When it comes to politics, radicalism and pragmatism might seem to be entirely at odds, but Srinivasan dares us to see how they need to be connected. Radicalism without pragmatism can be coercive; pragmatism without radicalism can be complacent. She tries to reconcile the two — not by settling into a blithe centrism, but by suggesting that in the worthy urge to be respectful of individual differences and decisions, feminism cannot lose sight of the larger structures of subordination.

Srinivasan has written a compassionate book. She has also written a challenging one. She describes how her students surprise her with their receptivity to the arguments of second-wave anti-porn feminists, like Andrea Dworkin and Catharine MacKinnon. What might have seemed preachy and panicky in the ’70s and ’80s looks more “prescient” now, Srinivasan says, with the proliferation of free porn on the internet, which has become an inextricable part of a younger generation’s sexual coming-of-age.

Srinivasan doesn’t quite endorse anti-porn feminism — with its derision of pleasure and contempt toward sex work — but she does find something useful in its critique. On the free porn sites, desires get nudged by online algorithms, becoming ever more extreme (more orifices, more participants) in one sense, while becoming more conformist (invariably shaped by big corporations) in another.

Some anti-porn feminists placed their hopes in legislation, but Srinivasan asks whether the blunt force of the law would be effective in the internet age, much less desirable.

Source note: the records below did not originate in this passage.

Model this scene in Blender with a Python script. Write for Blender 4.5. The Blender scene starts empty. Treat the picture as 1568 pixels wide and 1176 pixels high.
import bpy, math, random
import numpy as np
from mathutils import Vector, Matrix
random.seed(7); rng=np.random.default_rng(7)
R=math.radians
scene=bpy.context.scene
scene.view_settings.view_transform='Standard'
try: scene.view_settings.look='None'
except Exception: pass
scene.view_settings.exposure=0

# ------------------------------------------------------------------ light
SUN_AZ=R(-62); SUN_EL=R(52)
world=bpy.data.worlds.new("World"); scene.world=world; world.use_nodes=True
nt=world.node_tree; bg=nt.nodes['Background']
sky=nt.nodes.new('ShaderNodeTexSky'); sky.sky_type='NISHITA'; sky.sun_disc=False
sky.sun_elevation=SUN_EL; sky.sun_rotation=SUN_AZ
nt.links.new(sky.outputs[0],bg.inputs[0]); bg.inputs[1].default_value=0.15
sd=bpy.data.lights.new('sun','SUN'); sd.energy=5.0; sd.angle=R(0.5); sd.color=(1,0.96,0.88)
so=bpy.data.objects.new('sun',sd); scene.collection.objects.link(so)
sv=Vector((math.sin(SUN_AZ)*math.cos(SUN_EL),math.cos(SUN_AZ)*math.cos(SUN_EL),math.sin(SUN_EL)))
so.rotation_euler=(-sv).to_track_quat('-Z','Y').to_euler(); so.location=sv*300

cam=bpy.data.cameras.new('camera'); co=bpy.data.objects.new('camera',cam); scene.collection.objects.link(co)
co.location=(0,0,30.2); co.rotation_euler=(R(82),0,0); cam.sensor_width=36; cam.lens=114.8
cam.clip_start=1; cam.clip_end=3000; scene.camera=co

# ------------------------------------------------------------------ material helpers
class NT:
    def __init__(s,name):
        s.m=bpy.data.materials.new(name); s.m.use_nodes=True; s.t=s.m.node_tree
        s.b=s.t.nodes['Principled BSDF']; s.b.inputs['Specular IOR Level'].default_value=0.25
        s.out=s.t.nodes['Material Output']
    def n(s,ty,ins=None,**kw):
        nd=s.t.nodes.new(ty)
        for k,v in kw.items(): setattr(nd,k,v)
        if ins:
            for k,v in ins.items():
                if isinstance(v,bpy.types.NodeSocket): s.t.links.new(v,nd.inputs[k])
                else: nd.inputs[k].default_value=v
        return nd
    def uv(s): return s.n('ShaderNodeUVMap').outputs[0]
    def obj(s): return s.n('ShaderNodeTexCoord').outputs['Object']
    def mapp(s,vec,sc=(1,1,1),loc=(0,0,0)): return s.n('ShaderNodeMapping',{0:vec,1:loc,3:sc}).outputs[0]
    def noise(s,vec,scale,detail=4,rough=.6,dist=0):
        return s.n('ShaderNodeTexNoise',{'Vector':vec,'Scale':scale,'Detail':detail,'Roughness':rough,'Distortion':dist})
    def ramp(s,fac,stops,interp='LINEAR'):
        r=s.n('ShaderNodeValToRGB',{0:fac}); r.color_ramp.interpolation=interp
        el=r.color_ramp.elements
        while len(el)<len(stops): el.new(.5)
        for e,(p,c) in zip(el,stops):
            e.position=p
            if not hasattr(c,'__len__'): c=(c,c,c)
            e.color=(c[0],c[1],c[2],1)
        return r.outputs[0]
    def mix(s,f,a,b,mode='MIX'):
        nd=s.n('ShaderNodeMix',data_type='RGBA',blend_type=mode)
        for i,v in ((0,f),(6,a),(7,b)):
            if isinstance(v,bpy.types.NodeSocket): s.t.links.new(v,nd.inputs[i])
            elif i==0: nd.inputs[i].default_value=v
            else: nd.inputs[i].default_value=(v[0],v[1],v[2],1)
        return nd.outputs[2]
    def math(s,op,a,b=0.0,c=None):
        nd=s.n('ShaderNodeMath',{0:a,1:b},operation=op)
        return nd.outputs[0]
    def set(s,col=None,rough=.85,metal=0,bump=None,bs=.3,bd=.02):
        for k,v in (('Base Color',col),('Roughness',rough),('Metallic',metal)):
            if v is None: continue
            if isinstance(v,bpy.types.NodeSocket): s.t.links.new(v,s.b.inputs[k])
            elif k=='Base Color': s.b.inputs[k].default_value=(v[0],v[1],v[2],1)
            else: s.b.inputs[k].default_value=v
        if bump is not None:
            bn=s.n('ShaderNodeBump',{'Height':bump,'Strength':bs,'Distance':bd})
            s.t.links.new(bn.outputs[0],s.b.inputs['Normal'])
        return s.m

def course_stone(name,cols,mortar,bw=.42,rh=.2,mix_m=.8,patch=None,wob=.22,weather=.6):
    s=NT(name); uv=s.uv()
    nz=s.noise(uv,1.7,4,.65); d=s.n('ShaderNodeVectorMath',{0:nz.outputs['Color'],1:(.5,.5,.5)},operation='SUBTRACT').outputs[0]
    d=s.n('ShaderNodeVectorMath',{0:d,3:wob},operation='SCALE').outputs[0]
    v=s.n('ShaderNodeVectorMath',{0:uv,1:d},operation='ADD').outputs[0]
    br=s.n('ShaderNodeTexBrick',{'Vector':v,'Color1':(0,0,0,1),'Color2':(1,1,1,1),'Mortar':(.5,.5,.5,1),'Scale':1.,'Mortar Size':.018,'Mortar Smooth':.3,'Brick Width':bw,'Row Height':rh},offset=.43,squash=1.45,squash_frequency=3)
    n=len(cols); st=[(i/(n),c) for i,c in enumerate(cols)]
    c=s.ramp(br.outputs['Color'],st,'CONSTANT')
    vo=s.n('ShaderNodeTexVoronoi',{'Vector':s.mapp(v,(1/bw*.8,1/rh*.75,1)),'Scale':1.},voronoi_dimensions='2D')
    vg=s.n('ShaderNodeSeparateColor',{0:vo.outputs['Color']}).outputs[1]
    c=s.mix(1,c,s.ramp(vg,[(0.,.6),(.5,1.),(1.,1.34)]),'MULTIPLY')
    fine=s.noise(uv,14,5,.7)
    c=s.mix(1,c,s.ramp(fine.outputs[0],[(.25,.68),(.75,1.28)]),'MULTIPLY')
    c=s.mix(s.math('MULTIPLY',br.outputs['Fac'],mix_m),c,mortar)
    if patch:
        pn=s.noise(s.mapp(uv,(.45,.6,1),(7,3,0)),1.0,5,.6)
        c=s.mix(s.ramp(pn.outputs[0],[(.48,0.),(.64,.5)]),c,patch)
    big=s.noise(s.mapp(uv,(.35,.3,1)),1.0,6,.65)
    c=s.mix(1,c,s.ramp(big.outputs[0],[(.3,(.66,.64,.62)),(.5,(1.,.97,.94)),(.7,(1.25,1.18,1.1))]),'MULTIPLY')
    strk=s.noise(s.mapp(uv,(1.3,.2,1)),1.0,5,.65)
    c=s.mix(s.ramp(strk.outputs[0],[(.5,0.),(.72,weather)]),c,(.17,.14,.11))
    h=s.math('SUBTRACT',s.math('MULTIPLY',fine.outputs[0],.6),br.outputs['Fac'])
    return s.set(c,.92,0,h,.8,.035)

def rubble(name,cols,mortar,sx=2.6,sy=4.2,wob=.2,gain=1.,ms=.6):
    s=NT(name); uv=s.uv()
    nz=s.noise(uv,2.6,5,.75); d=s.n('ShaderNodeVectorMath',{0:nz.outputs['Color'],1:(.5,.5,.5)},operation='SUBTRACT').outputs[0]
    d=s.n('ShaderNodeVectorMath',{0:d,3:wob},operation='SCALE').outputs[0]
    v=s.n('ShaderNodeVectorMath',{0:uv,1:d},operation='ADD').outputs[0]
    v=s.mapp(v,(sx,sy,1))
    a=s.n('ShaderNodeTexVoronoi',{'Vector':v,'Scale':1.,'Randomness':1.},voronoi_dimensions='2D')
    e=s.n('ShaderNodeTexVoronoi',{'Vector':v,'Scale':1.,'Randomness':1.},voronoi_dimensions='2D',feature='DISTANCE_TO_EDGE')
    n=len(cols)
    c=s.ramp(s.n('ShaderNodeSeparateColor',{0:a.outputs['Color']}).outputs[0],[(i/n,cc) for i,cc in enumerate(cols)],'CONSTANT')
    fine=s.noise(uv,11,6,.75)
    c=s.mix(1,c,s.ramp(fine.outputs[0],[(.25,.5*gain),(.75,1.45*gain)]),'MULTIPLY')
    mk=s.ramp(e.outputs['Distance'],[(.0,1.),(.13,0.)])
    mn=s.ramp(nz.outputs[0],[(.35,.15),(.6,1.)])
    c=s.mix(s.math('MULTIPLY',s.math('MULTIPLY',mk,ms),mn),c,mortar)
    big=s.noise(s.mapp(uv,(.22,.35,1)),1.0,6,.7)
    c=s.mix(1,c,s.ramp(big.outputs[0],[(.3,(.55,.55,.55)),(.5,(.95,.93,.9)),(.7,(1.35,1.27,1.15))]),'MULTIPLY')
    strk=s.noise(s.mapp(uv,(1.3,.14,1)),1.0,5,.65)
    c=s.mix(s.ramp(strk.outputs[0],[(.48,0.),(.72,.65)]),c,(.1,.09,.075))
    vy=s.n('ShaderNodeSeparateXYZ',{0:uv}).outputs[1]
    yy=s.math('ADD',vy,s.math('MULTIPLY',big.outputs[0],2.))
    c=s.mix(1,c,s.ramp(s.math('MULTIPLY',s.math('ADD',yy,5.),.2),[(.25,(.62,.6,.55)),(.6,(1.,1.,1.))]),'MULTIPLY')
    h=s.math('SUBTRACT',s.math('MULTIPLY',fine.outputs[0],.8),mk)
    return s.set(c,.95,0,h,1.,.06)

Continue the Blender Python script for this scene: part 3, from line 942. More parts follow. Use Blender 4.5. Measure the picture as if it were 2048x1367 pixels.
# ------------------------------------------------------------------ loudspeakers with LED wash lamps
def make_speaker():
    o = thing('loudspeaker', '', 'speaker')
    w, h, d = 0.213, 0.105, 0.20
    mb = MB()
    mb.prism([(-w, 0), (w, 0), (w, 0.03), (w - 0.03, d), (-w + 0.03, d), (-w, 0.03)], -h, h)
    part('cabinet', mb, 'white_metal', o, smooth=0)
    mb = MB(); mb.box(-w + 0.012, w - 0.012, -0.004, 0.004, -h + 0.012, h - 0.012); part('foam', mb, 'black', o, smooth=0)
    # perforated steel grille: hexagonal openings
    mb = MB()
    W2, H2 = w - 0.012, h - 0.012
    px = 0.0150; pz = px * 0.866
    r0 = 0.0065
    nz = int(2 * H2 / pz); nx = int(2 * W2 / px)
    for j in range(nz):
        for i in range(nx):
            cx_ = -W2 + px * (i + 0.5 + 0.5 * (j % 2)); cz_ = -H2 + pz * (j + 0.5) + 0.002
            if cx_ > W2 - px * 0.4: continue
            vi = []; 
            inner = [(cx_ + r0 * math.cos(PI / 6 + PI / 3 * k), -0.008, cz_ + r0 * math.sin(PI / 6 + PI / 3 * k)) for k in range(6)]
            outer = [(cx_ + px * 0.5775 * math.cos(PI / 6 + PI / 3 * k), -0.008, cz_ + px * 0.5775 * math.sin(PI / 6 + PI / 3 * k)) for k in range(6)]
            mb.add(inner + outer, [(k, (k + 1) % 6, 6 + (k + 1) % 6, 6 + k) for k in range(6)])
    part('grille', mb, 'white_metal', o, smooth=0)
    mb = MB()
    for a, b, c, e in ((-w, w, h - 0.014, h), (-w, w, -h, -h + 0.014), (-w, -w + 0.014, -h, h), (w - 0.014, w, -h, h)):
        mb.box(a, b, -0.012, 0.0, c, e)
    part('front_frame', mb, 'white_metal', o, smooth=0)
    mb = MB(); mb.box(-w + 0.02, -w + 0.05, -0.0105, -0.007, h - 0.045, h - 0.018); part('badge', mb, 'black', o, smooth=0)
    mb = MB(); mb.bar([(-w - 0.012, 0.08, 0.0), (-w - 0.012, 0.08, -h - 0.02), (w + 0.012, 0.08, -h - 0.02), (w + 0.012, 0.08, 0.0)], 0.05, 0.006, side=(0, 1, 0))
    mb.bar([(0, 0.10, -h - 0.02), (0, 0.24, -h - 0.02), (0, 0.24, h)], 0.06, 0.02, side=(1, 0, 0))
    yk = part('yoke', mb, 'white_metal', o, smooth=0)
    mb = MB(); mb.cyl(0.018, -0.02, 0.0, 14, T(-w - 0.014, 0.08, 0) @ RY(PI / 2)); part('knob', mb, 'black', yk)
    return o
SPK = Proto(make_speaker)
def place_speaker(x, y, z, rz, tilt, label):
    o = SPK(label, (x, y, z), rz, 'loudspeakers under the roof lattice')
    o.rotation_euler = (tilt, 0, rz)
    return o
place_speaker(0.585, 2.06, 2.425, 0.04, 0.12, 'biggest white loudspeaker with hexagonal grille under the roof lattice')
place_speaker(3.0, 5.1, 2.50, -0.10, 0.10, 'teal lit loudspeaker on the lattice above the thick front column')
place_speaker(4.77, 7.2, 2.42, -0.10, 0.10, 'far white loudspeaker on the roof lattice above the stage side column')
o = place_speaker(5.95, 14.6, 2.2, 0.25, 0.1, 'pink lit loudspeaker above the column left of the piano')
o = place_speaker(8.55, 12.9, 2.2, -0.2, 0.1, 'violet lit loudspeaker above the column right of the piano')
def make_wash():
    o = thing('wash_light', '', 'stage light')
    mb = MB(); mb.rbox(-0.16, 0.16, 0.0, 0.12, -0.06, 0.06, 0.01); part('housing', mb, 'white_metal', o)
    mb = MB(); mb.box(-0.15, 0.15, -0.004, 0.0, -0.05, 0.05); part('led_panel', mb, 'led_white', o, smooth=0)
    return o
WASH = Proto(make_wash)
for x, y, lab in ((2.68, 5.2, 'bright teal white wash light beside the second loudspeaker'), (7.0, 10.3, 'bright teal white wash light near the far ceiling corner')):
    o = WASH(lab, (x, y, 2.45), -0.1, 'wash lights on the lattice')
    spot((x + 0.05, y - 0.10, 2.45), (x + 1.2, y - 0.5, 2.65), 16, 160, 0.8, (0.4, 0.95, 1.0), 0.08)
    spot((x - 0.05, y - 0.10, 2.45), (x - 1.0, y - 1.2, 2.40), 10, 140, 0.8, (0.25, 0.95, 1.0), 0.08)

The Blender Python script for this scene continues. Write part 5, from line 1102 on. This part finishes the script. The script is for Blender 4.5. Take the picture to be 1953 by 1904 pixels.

Against the power of the algorithm is the power of education — and not the kind that simply dispenses rules, futilely trying to counter the images of porn with wholesome curriculums.

Instead, Srinivasan proposes the kind of education enacted in this brilliant, rigorous book. She coaxes our imaginations out of the well-worn grooves of the existing order. She doesn’t deliver lessons from on high but encourages us to think alongside her — even (or especially) when it feels uncomfortable. “These essays do not offer a home,” she writes. “But I hope they do offer, for some, a place of recognition.”